There are also tools available that most businesses will have access to if they have a Microsoft licensing agreement. Microsoft Power Automate can take a template and automatically update it based on source files.

The user can point at files stored locally or on SharePoint, and with zero coding set up a workflow to process the files when updated, saving time and adding efficiency.

Many smaller businesses are still stuck in thinking they must use Excel macros (VBA) and do not realise they can use programs like Power Automate to remove the effort from manual, repetitive tasks.

“There’s a fear that finance professionals have to go under the hood and use Excel VBA to automate but they don’t,” says Pay. “There are tools out there that don’t require coding knowledge or deep technical abilities. Tools like Power Automate that are included in many licence agreements already don’t require a lot of knowledge and can automate the sort of tasks that you have to do in month-end reporting.”

The reporting process is never going to be automated completely and there will always be need for the accountant’s judgement or narrative on top. “But we want to be able to free up people’s time so that they can focus on the narrative and do the tasks that use their skills,” says Pay.

The future

For those already dabbling in automation and wanting to develop more sophisticated visualisations, another widely available Microsoft tool could be the answer – Power BI.

Microsoft’s Power BI has the potential to take month-end reporting to the next level through a fully visual and interactive presentation of data, and opens the door to stakeholders being able to take actionable insights and self-serve on detail.

ICAEW Academy is running courses in May and June to explore month-end reporting in Power BI.

Beyond this, the automation journey is leading towards machine learning and AI solutions, where the program intelligently starts to determine the sorts of adjustments needed in advance, and could even populate narrative elements based on pre-defined structures.

“But to be able to do that you would need to move away from Excel and reporting would need to be on a more dedicated dashboarding and analysis solution,” says Pay.

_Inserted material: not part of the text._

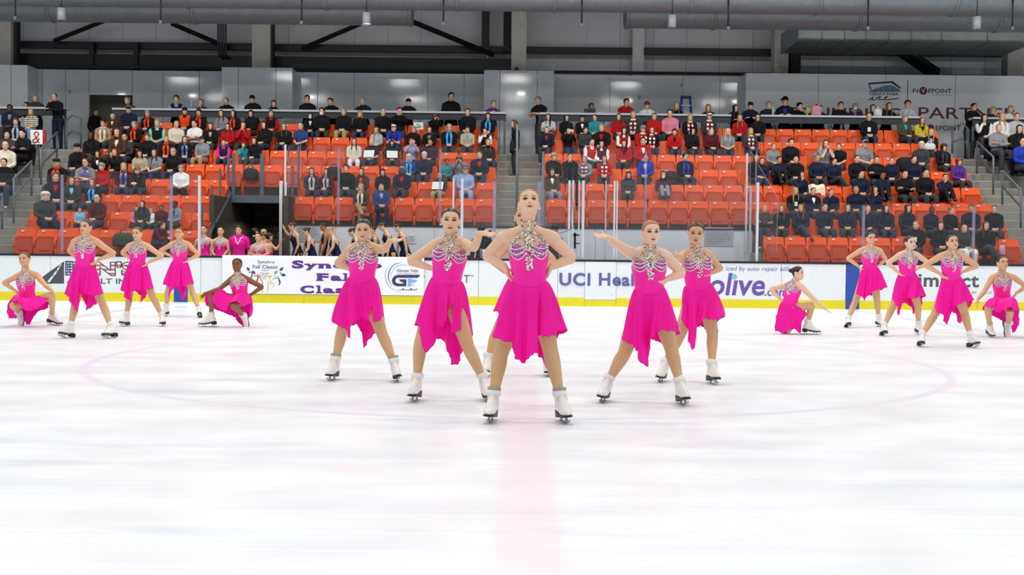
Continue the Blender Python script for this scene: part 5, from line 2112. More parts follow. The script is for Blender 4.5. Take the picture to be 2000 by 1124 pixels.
skater('pink skater looking sideways between the blue stripe and the nearest right-wing skater', 17.3, (1778, 474.5, 14, 2, -8, -.03), (1774, 493), [(1757, 499), (1791, 499)], [(1734, 514, .05), (1814, 514, .08)], [(1754, 533, 0), (1794, 524, .06)], [(1762, 541, -.05), (1787, 531, .02)],
       [(1766, 555), (1783, 555)], [(1746, 602, -.03), (1796, 601, -.03)], [(1725, 657), (1798, 655)],
       [(1745, 588), (1749, 600), (1757, 617), (1759, 605), (1762, 593), (1764.5, 580), (1775, 582), (1787, 583.5), (1805, 577)],
       [(1805, 577), (1796, 600), (1790, 612), (1782, 615), (1780, 600), (1768, 592), (1755, 592), (1745, 588)],
       '38271f', 'f0cdb8', waist=(1772, 525), hs=.96, yaw=(-6, 6), smile=0, group=RIGHT_G, voxel=.0075, tsx=(-1, 1))
skater('pink skater with hands on hips, nearest of the right wing, before the grey lettering', 15.2, (1860, 474, 2, 10, -6, -.03), (1859, 494), [(1836, 502), (1881, 502)], [(1807, 518, .08), (1908, 520, .08)], [(1836, 535, 0), (1881, 531, .04)], [(1845, 544, -.06), (1873, 539, -.02)],
       [(1849, 566), (1870, 566)], [(1828, 617, -.03), (1888, 613, -.03)], [(1797, 678), (1903, 680)],
       [(1822, 599), (1833, 607), (1843, 615), (1842, 628), (1849, 635), (1853, 627), (1854.5, 616), (1862, 603), (1869, 594), (1880, 592), (1901.5, 586)],
       [(1901.5, 586), (1890, 605), (1882, 625), (1876, 632), (1872, 622), (1867, 613), (1850, 605), (1822, 599)],
       '2f221c', 'e4b692', waist=(1858, 531), hs=.92, yaw=(-12, 8), smile=0, group=RIGHT_G, voxel=.007, tsx=(-1, 1), leg=1.0)
skater('pink skater crouching with one arm hanging at the far right of the formation', 17.3, (1958, 515, 4, 10, 0, -.04), (1956, 536), [(1938, 543), (1979, 542)], [(1922, 570, -.06), (2005, 560, .06)], [(1910, 585, -.14), (1985, 573, .02)], [(1906, 601, -.16), (1981, 582, -.04)],
       [(1948, 592), (1968, 592)], [(1930, 602, -.42), (1973, 612, -.44)], [(1935, 659), (1968, 657)],
       [(1918, 603, -.05), (1922, 598, -.40), (1930, 600, -.55), (1942, 600, -.52), (1945, 610, -.50), (1955, 610, -.50), (1963, 604, -.55), (1975, 600, -.58), (1984, 608, -.50), (1991, 606, -.15)],
       [(1991, 610, .05), (1990, 636, .05), (1984, 648, .04), (1978, 650, .02), (1976, 635, .0), (1962, 630, .0), (1950, 622, .02), (1935, 616, .05), (1918, 603, -.05)],
       '35261f', 'e0b18c', waist=(1957, 568), hs=.98, yaw=(-4, 4), smile=.1, feet=[dict(bl=.25), dict(an=(1970, 634, -.16), f=(.02, -.45, -.89), u=(0, -.89, .45))], group=RIGHT_G, u_side=.22, u_front=.16, folds=.6, bulge=.02, lift=.10, curl=(.25, .5), tsx=(1, 1), spr=.2)
# ------------------------------------------------------------------ stadium seats
orange = mat('seat_orange', 'ea5b22', 0.42, spec=0.22, var=0.04, scale=4)
orange_d = mat('seat_orange_pan', 'c9461a', 0.45, spec=0.2, var=0.04, scale=4)
tag_m = mat('seat_number_plate', 'e6e6e2', 0.4)
seat_steel = mat('seat_bracket', '8f3013', 0.5)
black_seat = mat('seat_black', '17171a', 0.4)


def shell(wd, rows, th, crown, n=14, m=0, exp=4.0):
    """rounded plastic shell: rows of (y, z, halfwidth factor), bulging by crown"""
    mb = MB()
    F_, B_ = [], []
    for y, z, k in rows:
        f, b = [], []
        for j in range(n + 1):
            t = -1 + 2 * j / n
            f.append(V((wd / 2 * k * t, y + crown * (t * t) * -1, z)))
            b.append(V((wd / 2 * k * t, y + th - crown * t * t, z)))
        F_.append(f)
        B_.append(b)
    mb.grid(F_, m)
    mb.grid([r[::-1] for r in B_], m)
    mb.grid([F_[0][::-1], B_[0][::-1]], m)
    mb.grid([F_[-1], B_[-1]], m)
    for e in (0, n):
        mb.grid([[r[e] for r in F_], [r[e] for r in B_]], m)
    return mb


# backrest: seat origin on the tread below the backrest, rink side is -Y
_r = [(-.10, .36, .90), (-.10, .40, .95), (-.065, .60, 1.0), (-.03, .72, 1.0), (-.005, .80, .98), (.0, .835, .955), (.008, .85, .90)]
SEAT_BACK = shell(.50, _r, .022, .035).mesh('backrest', [orange])
_b = shell(.435, [(-.225, .245, .80), (-.225, .26, .90), (-.205, .34, 1.0), (-.17, .52, 1.0), (-.155, .62, .97), (-.155, .655, .88), (-.155, .665, .74)], .045, .02)
SEAT_UP = _b.mesh('seat_pan', [orange_d])
_b = MB()
_b.grid([[V((-.15 + .3 * j / 6, y - .004, z)) for j in range(7)] for y, z in ((-.222, .33), (-.19, .47), (-.170, .60))])
SEAT_INSET = _b.mesh('pan_panel', [mat('seat_orange_inset', 'bd3f16', 0.45)])
_b = MB()
_r2 = []
for y, z, k in ((-.12, .415, .92), (-.18, .42, 1), (-.38, .43, 1), (-.50, .44, .98), (-.55, .425, .92), (-.555, .40, .88)):
    _r2.append([V((.2175 * k * (-1 + j / 6), y, z - .012 * (1 - (-1 + j / 6) ** 2))) for j in range(13)])
_b.grid(_r2)
_b.grid([[p + V((0, 0, -.035)) for p in r][::-1] for r in _r2])
_b.grid([_r2[-1], [p + V((0, 0.0, -.03)) for p in _r2[-1]]])
SEAT_DOWN = _b.mesh('seat_pan', [orange_d])
_b = MB()
_b.loft([[V((-.10 + .040 * cos(2 * pi * j / 14), y, .80 + .022 * sin(2 * pi * j / 14))) for j in range(14)] for y in (-.042, -.018)])
SEAT_TAG = _b.mesh('number_plate', [tag_m], False)
SEAT_ARM = []
for sx in (-1, 1):
    _b = MB()
    limb(_b, [(sx * .243, -.03, .60), (sx * .247, -.12, .60), (sx * .247, -.22, .58), (sx * .245, -.235, .50), (sx * .243, -.20, .42)], [(.016, .022)] * 5, 2, 6)
    _b.box((sx * .243 - .014, -.20, .0), (sx * .243 + .014, -.15, .45))
    SEAT_ARM.append(_b.mesh('side_bracket', [orange]))
SEATS = []           # (block, row, X, seat index, count)


def add_seat(X_, r, up, label, group, dark=False):
    t = thing('folding_chair' if dark else 'stadium_seat', label, 'seat', (X_, ROWY(r), FLZ(r)), group)
    if dark:
        k = 'dark'
        link('backrest', SEAT_BACK_D, t)
        link('seat_pan', SEAT_DOWN_D if not up else SEAT_UP_D, t)
        return t
    link('backrest', SEAT_BACK, t)
    p = link('seat_pan', SEAT_UP if up else SEAT_DOWN, t)
    if up:
        link('pan_panel', SEAT_INSET, p)
        link('number_plate', SEAT_TAG, t)
    for a in SEAT_ARM:
        link('side_bracket', a, t)
    return t


def recol(me, m):
    c = me.copy()
    c.materials.clear()
    c.materials.append(m)
    return c


SEAT_BACK_D, SEAT_DOWN_D, SEAT_UP_D = recol(SEAT_BACK, black_seat), recol(SEAT_DOWN, black_seat), recol(SEAT_UP, black_seat)
BLOCKS = []          # name, row, x0, x1, n
for r in range(1, 9):
    if r < 5:
        BLOCKS.append(('left stand', r, LB0 + .06, TUN0 - .06, 9))
        if r > 2:
            BLOCKS.append(('tunnel-side stand', r, TUN1 + .08, LB1 - .02, 10))
    else:
        BLOCKS.append(('left stand', r, LB0 + .12, LB1 - .02, 22))
    if r > 2:
        BLOCKS.append(('right stand', r, RB0 + .02, RB1 - .06, 22))
    else:
        BLOCKS.append(('right stand', r, 6.06, RB1 - .06, 12))
SEATX = [(nm, r, [x0 + (x1 - x0) * (i + .5) / n for i in range(n)]) for nm, r, x0, x1, n in BLOCKS]
OCC = {}


def nearest_seat(X_, r):
    best = None
    for b, (nm, rr_, xs) in enumerate(SEATX):
        if rr_ != r:
            continue
        for i, x in enumerate(xs):
            if (b, i) in OCC:
                continue
            if best is None or abs(x - X_) < best[0]:
                best = (abs(x - X_), b, i, x)
    return best
# ------------------------------------------------------------------ spectators
HAIRC = dict(k=('black', '151212'), d=('dark brown', '2a1d16'), b=('brown', '50351f'), l=('blond', 'b08d5c'), g=('grey', '8d8984'), w=('white', 'd9d5cf'), r=('auburn', '7c3f22'), s=('light brown', '7a5a3a'))
HAIRS = dict(s='short {} hair', l='long {} hair', b='a {} bob', u='{} hair tied back', p='a {} ponytail', n='a bald head', c='curly {} hair', a='cropped curly {} hair', x='short {} hair')
SKINS = dict(f='e0b294', t='c9976f', b='9a6a48', d='5d3c2a')
CLR = dict(black='17171a', navy='1c2238', blue='2e4277', royal='2738a6', red='b3161d', maroon='551621', grey='85888c', charcoal='3a3c40', white='e9e9e6', cream='d9d0bd', beige='b5a58a', tan='a08660', brown='4d3424', olive='4b4a34', green='2d4a33',
           teal='2f8c93', mint='7fd0b5', pink='d67f95', purple='5b2f80', plum='3b2038', lavender='9a9ac9', yellow='cfc02f', orange='e24a1e', sky='7fc0da', denim='323d50', light='92a7c6', khaki='a8976f', magenta='f01f9d', turquoise='3fa5e0', silver='b9bcc0', gold='c09a4a')
stripe_m = mat('scarf_stripes', 'ffffff', 0.9)
_nt = stripe_m.node_tree
_tc = _nt.nodes.new('ShaderNodeTexCoord')
_w = _nt.nodes.new('ShaderNodeTexWave')
_w.wave_type, _w.bands_direction = 'BANDS', 'Z'
_w.inputs['Scale'].default_value = 2.6
_rp = _nt.nodes.new('ShaderNodeValToRGB')
_rp.color_ramp.interpolation = 'CONSTANT'
_rp.color_ramp.elements[0].color = lin('a3121d')
_rp.color_ramp.elements[1].position = 0.5
_rp.color_ramp.elements[1].color = lin('ece8e4')
_nt.links.new(_tc.outputs['Object'], _w.inputs['Vector'])
_nt.links.new(_w.outputs['Fac'], _rp.inputs[0])
_nt.links.new(_rp.outputs[0], _nt.nodes['Principled BSDF'].inputs['Base Color'])
star_m = flag_material('stars')
knit_stripes = stripe_m.copy()
knit_stripes.name = 'knit_stripes'
for n_ in knit_stripes.node_tree.nodes:
    if n_.type == 'VALTORGB':
        n_.color_ramp.elements[0].color = lin('201f20')
        n_.color_ramp.elements[1].position = 0.25
        n_.color_ramp.elements[1].color = lin('d6cfc0')
    if n_.type == 'TEX_WAVE':
        n_.inputs['Scale'].default_value = 4.5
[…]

For now there’s still a strong bias towards the human element. “Would we ever be comfortable trusting and putting a report in front of the CEO or CFO that has been entirely written by a computer, including contextual narrative?” asks Pay. “You might get to the point that it does a first draft but you will always want to go in and put your angle on it.”

While digital upskilling to meet these future challenges will play a key part in the future of accounting, the practical start today rests with time-saving tools such as Power Automate and Excel skills – potentially moving onto Power BI – that are part of investing time in improving the process that will reap benefits over time.

“If I were to automate something, it might take a week or two to make that automation completely from scratch,” says Pay. “If I invest that time I won’t get payback immediately, but over the course of a few month-end reporting cycles I will soon see the benefit.”